D'autre part, apparaît imprécise l'affirmation selon laquelle la cause du naufrage n'étant pas établie et les défaillances techniques ayant pu expliquer le non-renouvellement du permis de navigation et du certificat de franc-bord du navire n'étant pas à l'origine du sinistre, la cour d'appel a pu écarter la faute inexcusable de l'assuré et l'existence d'un manque de soins raisonnables de sa part. En effet, la Cour déduit l'absence de faute (inexcusable ou manque de soins) de l'assuré du fait que la cause du naufrage n'est pas établie et que l'absence des documents n'est pas à l'origine du sinistre. Or, les deux questions ne se situent pas sur le même plan : la première est relative à la faute, la seconde au lien de causalité.

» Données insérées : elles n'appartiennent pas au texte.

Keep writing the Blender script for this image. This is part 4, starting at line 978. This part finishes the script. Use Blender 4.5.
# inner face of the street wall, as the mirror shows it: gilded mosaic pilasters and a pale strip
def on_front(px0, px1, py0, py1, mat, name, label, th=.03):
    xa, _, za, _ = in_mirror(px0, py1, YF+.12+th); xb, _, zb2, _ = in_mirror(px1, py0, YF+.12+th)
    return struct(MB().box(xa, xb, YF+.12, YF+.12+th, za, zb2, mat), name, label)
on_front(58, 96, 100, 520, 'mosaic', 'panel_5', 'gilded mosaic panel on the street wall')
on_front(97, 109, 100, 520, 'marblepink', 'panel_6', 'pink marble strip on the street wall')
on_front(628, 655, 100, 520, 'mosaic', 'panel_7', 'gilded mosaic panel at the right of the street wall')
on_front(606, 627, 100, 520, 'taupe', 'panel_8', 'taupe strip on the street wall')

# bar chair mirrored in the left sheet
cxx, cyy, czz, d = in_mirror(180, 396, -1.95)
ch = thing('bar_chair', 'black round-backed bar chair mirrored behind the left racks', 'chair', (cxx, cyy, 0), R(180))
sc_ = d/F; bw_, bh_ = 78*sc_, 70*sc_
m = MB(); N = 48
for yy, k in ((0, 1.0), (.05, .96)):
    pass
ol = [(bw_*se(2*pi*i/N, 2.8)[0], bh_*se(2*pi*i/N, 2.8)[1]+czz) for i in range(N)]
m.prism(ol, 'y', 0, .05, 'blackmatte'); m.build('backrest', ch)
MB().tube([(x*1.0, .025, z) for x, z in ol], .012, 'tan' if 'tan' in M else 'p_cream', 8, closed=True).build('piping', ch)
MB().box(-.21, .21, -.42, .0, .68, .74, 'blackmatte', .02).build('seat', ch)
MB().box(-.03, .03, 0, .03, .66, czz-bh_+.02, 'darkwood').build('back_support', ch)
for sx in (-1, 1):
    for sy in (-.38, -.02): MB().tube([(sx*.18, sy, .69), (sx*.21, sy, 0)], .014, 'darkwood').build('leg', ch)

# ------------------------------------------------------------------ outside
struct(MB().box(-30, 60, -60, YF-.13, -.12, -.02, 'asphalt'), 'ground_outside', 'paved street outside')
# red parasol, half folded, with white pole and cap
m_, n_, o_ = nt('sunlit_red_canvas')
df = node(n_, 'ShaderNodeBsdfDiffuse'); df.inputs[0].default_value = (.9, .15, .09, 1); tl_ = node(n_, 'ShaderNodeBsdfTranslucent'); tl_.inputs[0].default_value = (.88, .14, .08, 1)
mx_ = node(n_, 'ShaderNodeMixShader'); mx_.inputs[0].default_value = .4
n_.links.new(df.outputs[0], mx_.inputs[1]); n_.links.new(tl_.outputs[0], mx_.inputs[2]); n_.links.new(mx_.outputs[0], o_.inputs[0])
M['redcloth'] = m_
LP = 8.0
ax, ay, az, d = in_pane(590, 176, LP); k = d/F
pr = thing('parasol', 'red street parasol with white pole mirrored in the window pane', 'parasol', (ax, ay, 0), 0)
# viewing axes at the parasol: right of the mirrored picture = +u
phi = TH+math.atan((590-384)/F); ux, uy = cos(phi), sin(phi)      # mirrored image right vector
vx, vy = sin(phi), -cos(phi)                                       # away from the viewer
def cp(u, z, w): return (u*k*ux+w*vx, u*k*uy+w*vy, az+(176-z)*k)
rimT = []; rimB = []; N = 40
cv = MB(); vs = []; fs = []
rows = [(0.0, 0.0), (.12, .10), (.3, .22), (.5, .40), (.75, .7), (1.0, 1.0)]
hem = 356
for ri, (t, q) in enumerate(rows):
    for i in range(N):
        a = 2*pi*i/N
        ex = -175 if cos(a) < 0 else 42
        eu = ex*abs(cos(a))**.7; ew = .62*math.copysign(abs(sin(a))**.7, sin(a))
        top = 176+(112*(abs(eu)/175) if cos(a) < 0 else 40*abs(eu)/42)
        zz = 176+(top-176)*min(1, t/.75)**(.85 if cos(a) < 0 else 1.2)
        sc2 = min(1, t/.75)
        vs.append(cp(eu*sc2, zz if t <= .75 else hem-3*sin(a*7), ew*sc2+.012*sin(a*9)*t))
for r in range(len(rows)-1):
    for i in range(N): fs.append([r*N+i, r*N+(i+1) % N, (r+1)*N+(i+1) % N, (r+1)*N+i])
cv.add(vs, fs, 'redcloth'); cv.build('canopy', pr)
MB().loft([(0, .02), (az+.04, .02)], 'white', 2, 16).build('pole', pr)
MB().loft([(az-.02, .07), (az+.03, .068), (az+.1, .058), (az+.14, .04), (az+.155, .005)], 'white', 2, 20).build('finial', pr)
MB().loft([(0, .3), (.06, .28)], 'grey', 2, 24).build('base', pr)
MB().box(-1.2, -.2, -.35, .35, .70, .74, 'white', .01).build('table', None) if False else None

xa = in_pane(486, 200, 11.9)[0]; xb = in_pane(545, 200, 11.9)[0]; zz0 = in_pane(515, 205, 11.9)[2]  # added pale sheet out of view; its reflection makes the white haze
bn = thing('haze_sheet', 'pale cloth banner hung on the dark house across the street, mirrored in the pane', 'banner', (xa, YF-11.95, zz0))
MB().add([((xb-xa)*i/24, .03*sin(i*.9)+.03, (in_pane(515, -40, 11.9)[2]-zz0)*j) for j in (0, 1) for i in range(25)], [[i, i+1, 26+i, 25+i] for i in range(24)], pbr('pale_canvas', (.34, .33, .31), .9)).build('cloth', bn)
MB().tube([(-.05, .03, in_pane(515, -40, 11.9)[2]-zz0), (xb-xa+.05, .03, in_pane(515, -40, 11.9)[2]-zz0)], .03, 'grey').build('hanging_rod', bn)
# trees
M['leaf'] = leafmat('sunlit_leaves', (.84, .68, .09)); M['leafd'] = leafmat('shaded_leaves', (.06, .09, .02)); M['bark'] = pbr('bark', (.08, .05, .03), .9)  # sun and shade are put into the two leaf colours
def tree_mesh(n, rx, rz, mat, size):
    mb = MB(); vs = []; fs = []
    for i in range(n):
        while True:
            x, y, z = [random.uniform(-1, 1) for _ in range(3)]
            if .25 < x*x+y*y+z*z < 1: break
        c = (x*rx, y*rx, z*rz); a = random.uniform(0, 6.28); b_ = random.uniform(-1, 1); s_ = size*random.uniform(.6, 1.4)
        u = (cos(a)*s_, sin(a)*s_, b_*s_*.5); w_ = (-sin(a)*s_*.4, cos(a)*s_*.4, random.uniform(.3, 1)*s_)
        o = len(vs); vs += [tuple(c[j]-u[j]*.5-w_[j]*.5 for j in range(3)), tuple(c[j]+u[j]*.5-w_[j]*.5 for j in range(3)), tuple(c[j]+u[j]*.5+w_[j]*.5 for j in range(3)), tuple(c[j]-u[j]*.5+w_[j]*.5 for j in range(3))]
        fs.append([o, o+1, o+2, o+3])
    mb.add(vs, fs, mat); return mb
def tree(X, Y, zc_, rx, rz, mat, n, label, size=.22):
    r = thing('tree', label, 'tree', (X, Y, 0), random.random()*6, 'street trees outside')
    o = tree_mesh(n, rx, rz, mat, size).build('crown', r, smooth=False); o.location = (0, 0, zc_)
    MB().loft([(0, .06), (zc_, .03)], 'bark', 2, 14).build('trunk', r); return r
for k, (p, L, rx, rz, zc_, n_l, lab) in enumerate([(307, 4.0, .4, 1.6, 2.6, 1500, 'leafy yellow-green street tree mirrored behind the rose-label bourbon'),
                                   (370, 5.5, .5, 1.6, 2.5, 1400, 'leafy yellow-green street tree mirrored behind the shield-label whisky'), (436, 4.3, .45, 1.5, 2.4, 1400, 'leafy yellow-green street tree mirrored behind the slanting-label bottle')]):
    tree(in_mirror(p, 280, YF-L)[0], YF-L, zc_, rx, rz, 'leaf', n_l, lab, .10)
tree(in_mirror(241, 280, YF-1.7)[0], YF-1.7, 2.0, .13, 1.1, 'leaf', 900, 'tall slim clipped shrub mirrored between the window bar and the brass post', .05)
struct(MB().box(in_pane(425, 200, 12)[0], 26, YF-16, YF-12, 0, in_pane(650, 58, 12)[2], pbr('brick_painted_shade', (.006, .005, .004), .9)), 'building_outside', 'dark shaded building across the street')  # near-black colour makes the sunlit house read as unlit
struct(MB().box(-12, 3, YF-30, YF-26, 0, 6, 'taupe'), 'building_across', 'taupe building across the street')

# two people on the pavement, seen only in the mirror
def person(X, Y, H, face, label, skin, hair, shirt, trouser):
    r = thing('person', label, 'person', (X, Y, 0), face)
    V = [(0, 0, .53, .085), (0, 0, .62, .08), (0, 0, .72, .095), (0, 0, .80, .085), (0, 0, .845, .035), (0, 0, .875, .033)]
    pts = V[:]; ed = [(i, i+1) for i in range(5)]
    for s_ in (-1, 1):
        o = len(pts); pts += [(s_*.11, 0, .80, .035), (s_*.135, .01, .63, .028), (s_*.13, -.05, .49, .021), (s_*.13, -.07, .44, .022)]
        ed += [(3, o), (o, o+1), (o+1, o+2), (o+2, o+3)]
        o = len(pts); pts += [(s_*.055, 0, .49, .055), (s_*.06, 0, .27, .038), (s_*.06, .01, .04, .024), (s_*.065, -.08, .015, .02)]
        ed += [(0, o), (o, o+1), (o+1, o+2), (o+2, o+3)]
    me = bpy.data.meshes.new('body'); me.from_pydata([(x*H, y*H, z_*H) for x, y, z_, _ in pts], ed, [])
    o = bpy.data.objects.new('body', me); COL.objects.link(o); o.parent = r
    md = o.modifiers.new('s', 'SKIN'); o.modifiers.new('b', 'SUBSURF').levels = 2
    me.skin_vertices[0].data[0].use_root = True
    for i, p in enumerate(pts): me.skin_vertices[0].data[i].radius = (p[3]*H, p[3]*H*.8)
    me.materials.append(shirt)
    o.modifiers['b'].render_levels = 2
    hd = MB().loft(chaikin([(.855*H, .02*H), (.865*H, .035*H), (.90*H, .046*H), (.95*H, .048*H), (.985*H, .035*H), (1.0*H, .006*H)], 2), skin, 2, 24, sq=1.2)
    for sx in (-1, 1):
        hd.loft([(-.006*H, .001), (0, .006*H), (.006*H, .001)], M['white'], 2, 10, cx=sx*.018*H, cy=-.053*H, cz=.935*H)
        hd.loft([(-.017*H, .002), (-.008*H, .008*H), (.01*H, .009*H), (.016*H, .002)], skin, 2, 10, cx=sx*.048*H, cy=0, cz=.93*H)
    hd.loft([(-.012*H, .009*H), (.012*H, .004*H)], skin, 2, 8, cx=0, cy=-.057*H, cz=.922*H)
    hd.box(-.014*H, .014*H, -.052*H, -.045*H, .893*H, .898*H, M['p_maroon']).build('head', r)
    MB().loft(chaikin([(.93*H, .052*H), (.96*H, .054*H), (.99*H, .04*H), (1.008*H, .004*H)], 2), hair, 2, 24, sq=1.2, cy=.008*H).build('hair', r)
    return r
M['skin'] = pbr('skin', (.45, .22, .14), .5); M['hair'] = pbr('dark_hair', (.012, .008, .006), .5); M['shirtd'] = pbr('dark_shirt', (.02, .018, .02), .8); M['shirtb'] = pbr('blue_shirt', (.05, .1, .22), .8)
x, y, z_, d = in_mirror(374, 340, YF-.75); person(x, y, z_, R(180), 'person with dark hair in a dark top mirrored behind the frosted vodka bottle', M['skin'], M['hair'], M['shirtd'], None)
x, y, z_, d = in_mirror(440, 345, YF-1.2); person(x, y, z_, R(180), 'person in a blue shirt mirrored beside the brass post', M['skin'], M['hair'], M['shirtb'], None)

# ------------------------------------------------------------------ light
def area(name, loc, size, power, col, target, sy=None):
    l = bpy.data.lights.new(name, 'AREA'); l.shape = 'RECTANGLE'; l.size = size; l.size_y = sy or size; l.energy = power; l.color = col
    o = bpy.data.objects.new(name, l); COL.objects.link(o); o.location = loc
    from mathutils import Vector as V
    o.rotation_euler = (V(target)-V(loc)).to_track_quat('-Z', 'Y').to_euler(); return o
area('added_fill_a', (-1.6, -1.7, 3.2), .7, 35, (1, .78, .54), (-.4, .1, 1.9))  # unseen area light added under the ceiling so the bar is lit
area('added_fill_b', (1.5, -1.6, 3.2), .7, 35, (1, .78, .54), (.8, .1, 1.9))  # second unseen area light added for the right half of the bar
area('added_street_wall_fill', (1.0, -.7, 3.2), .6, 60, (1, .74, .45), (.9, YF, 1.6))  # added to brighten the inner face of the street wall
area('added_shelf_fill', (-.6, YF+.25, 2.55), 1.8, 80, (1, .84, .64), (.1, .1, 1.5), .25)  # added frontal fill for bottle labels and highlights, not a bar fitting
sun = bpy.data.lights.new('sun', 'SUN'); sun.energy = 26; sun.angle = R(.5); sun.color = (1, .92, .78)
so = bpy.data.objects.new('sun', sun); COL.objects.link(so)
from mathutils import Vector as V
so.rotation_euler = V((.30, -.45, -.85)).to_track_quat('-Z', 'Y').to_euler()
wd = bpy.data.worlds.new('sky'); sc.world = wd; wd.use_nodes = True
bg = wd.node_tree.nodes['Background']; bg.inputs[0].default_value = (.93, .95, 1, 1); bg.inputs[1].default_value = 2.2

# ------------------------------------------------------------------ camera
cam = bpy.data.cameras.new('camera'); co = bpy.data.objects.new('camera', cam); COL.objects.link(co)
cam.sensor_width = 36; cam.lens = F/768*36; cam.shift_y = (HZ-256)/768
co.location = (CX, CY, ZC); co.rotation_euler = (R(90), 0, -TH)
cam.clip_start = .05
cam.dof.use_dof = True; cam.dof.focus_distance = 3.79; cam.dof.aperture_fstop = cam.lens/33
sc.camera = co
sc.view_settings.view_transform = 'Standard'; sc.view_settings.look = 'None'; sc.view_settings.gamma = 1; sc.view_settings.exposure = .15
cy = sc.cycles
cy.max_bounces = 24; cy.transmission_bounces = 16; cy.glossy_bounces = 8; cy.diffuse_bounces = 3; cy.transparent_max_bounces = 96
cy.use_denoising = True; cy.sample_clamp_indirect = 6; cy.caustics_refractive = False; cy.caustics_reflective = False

Il y a ainsi une confusion entre la faute et le lien de causalité : affirmer que la cause du naufrage n'est pas établie ne suffit pas à démontrer qu'il n'y a pas faute inexcusable de l'assuré ou manque de soins raisonnables de sa part.
Il nous semble par conséquent que, pour exclure le jeu de l'article L. 172-13 du Code des assurances, c'est davantage sur la question du lien de causalité, non établi, entre le défaut de validité des documents de bord et le naufrage, que la Cour de cassation aurait pu se fonder, sans prendre parti sur la qualification de la faute.
(1) CA Montpellier, 23 janvier 2013, n° 12/05336 (N° Lexbase : A6866I3P), DMF, 2014, p. 405.
(2) J. Calais-Auloy et H. Temple, Droit de la consommation, Précis Dalloz, 8ème éd., 2010, n° 162 et s..
(3) C. douanes, art. 218 (N° Lexbase : L5784IRN) ; Cass. com., 9 juillet 2013, n° 12-21.062, F-P+B (N° Lexbase : A8707KIC).
(4) Même si, en l'espèce, les documents en question n'avaient été ni retirés, ni suspendus, mais avaient simplement atteint la date d'expiration de leur période de validité.